Arkansas Field Reports: Rice Going to Flood, Crops Behind Develoment

Rice going to flood. Photo: University of Arkansas

Crop Progress and Condition for the Week Ending June 9, 2019.

Comments from Cooperative Extension Service County Agents

Mike Andrews, Randolph County
“Rain delayed row crop progress. Some rice fields received pre-flood nitrogen and started to flood early last week. Hay harvest was delayed due to rain and saturated ground.”

Brent Griffin, Prairie County
“Farmers were able to plant soybeans early last week before rainfall occurred. Corn was being irrigated before the rain along with rice receiving its first flood. Hay was being baled when weather allowed. Crops are a month behind in development.”

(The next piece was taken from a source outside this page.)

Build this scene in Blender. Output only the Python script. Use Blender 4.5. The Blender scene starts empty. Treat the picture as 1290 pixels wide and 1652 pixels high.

Russ Parker, Crittenden County
“Rain received was needed for seed germination, herbicide activation, and general soil moisture. Sufficient rain turned into excess, and low ends of fields are flooded.”

Glenda Sutherlin, Union County
“Rain was followed by warm, dry conditions, which improved production opportunities for producers in Union County. Flooding along the Ouachita poses a little problem for livestock. Producers are making hay and are considering sending some north to producers who need it.”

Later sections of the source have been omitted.